Hablemos, aunque sea una sola vez, de una de las millones de víctimas de la guerra en Colombia: Lisinia Collazos, una de las sobrevivientes de la masacre del Alto Naya, ocurrida el 11 de abril de 2001. Lisinia es una indígena de la Comunidad Páez, no llega a tener 40 años, es menudita, de piel cetrina y ojos vivaces.
Habla con propiedad y con firmeza. Con dignidad y orgullo. Es una mujer altiva y noble, pese a todo. Ella es una de las tantas sobrevivientes que han dejado a lo largo y ancho del país las ya incontables masacres que han realizado por igual guerrilleros o paramilitares. El testimonio de Lisinia conmovió a los asistentes al lanzamiento de la Fundación Víctimas Visibles en el auditorio de la Universidad Sergio Arboleda de Bogotá hace pocas semanas.

El Estado ausente

La comunidad de Lisinia Collazos toda la vida ha trabajado la tierra en las selvas de la costa del Pacífico. Un día cualquiera del año 2000 empezaron a llegar a la Comunidad Páez unos señores armados interesados en comprar tierras en el Alto Naya. Ofrecían una muy buena cantidad de dinero y la garantía de pagar en efectivo. La Comunidad se negó a todas sus pretensiones, pues la tierra es lo único que tienen. El valor estratégico de la tierra de los Páez radica en que les permite a los paramilitares y a los guerrilleros sacar la coca que cultivan por la costa Pacífica. Por esa razón ofrecían cualquier cantidad de dinero por unas buenas hectáreas. Pero como no se las vendieron entonces empezaron a llamarlos guerrilleros y a matarlos uno por uno: ”Es que esos indios son guerrilleros”, decían los paramilitares a las autoridades de la región. Y los guerrilleros, de las Farc y el ELN, a su vez, acusaban a la Comunidad Páez de ser paramilitares.

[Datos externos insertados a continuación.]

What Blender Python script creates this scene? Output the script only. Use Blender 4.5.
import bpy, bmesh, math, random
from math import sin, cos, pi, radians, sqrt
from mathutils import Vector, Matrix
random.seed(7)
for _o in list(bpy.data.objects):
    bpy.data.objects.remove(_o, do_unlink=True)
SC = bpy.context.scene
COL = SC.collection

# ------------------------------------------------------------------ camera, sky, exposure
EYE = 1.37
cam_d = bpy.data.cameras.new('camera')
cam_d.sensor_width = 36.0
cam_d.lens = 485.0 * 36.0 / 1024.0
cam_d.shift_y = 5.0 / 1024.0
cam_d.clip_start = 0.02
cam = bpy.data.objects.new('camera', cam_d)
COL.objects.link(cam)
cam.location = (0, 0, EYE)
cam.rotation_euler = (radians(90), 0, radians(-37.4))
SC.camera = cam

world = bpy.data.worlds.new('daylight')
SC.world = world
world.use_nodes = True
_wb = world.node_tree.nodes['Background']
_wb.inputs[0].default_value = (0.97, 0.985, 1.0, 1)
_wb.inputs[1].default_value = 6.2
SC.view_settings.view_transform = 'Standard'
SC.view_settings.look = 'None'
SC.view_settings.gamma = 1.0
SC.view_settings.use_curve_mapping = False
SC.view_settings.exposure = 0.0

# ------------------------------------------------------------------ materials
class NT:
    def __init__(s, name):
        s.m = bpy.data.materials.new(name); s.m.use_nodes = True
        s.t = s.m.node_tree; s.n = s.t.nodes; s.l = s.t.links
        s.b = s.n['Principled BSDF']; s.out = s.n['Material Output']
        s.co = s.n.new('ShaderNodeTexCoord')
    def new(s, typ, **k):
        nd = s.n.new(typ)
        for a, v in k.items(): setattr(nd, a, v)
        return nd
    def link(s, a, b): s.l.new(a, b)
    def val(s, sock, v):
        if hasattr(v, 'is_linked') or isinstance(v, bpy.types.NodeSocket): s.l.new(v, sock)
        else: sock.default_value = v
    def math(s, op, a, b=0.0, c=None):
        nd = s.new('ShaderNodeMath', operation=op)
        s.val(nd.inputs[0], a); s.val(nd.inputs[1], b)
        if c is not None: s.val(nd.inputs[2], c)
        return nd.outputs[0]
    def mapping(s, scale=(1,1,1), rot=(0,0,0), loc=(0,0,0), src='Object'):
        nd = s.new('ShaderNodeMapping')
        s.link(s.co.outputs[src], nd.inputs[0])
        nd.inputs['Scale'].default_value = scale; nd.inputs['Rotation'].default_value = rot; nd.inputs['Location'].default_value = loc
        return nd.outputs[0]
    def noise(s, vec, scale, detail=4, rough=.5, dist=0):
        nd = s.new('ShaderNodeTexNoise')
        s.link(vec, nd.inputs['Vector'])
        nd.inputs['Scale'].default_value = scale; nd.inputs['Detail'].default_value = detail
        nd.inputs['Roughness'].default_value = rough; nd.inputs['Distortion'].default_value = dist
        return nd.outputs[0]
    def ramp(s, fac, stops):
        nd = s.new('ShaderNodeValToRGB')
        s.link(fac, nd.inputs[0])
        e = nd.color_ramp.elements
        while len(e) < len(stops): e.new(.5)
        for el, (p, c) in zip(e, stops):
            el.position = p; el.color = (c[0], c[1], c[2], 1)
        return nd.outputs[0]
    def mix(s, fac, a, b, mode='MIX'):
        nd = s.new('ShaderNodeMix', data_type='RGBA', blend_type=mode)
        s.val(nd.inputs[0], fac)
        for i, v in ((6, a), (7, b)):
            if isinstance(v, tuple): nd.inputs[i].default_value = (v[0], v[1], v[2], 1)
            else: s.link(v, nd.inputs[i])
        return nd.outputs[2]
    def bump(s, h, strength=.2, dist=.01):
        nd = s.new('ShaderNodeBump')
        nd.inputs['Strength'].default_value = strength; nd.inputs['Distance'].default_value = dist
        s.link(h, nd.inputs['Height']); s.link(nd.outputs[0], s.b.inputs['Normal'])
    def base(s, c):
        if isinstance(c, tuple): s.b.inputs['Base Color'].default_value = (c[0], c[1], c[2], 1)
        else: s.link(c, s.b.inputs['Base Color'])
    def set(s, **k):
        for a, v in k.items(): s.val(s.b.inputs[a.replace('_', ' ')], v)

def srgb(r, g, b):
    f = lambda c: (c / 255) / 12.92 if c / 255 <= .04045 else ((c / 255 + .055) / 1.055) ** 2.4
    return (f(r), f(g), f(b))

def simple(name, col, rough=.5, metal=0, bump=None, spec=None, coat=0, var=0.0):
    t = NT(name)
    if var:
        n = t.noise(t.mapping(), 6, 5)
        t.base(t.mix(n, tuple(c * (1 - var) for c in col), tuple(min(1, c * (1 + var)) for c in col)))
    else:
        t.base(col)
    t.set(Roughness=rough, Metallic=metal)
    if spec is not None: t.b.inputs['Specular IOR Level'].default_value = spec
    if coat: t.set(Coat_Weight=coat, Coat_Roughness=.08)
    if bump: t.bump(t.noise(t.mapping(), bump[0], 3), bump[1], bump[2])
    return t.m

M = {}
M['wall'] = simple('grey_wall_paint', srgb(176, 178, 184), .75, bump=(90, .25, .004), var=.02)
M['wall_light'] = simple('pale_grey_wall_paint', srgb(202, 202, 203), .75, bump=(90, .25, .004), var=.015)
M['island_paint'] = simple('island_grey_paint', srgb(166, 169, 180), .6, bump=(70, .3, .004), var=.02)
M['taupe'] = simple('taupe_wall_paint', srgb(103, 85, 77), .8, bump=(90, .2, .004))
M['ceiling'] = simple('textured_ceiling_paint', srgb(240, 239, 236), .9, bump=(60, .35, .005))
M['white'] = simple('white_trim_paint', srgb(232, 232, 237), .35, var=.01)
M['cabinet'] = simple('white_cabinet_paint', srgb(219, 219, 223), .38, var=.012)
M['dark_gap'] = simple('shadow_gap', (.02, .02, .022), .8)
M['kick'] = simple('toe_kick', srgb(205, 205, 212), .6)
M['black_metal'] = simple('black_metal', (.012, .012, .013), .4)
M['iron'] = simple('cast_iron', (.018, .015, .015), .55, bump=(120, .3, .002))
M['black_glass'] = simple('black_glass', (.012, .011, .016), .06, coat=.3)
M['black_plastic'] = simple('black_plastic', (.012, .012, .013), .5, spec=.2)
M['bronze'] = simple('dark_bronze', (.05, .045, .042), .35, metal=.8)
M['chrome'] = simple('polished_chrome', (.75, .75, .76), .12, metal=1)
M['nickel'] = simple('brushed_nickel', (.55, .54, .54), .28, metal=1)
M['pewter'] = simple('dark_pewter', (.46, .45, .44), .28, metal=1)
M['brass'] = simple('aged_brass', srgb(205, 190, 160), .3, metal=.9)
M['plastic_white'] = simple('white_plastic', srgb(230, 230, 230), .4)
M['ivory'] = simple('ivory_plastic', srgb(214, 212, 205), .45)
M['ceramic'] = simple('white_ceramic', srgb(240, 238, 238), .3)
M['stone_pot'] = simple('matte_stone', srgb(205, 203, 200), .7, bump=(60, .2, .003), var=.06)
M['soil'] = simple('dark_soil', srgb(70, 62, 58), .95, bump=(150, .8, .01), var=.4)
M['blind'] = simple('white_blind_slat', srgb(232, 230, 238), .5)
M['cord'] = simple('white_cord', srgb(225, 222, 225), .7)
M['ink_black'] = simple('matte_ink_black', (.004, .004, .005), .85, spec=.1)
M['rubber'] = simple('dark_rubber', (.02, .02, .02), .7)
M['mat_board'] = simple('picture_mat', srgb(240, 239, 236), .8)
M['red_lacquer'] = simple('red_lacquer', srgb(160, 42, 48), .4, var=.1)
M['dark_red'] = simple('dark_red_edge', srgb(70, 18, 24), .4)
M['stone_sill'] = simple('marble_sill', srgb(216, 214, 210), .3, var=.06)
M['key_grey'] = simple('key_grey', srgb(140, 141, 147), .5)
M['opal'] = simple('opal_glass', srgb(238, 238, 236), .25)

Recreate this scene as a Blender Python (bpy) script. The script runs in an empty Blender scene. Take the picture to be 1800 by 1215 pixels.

En los primeros meses de 2001 ya todos sabían que iba a ocurrir una masacre en el Alto Naya. Los propios indígenas fueron hasta Santander de Quilichao y Timbío en el Cauca a decir que los iban a matar. Nadie los escuchó. Y el 11 de abril los paramilitares llegaron y los mataron. A Lisinia le asesinaron a su esposo, que era un líder de la comunidad y a varios amigos y a muchos familiares. Ella y sus tres hijos se salvaron de milagro. ”Vi morir a cinco personas. A un primo que era el presidente de la Acción Comunal lo asesinaron meses antes de la masacre. Todos nuestros proyectos se truncaron porque nos vimos obligados a desplazarnos a otros sitios a empezar una nueva vida. Toda nuestra familia, abuelos, tíos, viven muy lejos y ya no podemos reunirnos como lo hacíamos antes. Nosotros lo que pedimos hoy es que se haga justicia con verdad y reparación. Y confiamos en que algún día se sepa quién mando a hacer esto”, dice Lisinia sin que la voz se le quiebre. Ya ha llorado bastante. La procesión ahora la lleva por dentro.

¿Y el Estado, Lisinia? ¿Dónde estaba el Estado que debe garantizar la vida, honra y bienes de todos los colombianos, según reza la Constitución Nacional? El Estado nunca llegó. Ni antes, ni durante, ni después de la masacre del Alto Naya, como tampoco ha llegado ni antes, ni durante, ni después de las demás masacres que han ocurrido en este país de masacres. Pero para ser exactos y justos en el caso del Alto Naya habría que decir que el Estado sí llegó. Llegó a través de la Red de Solidaridad Nacional, que meses después de la matanza se apareció con toneladas de semillas que les repartió a los sobrevivientes. Eran cientos de bultos de semilla: de maíz, fríjol, tomates…

Y toda esa cantidad de semilla se perdió. Toda se pudrió arrumada en los rincones de las casas de los indígenas de la Comunidad Paéz. ”Es que el problema de nosotros, Doctor, no es la semilla: es la tierra, que la perdimos todita, Doctor. Nosotros podemos conseguir la semilla, Doctor. Lo que necesitamos es que nos ayude a recuperar la tierra”, le dijo Lisinia al funcionario de la Red de Solidaridad que había viajado desde Bogotá. Y Lisinia tiene toda la razón: el problema no es la semilla, Doctor. El problema es la tierra.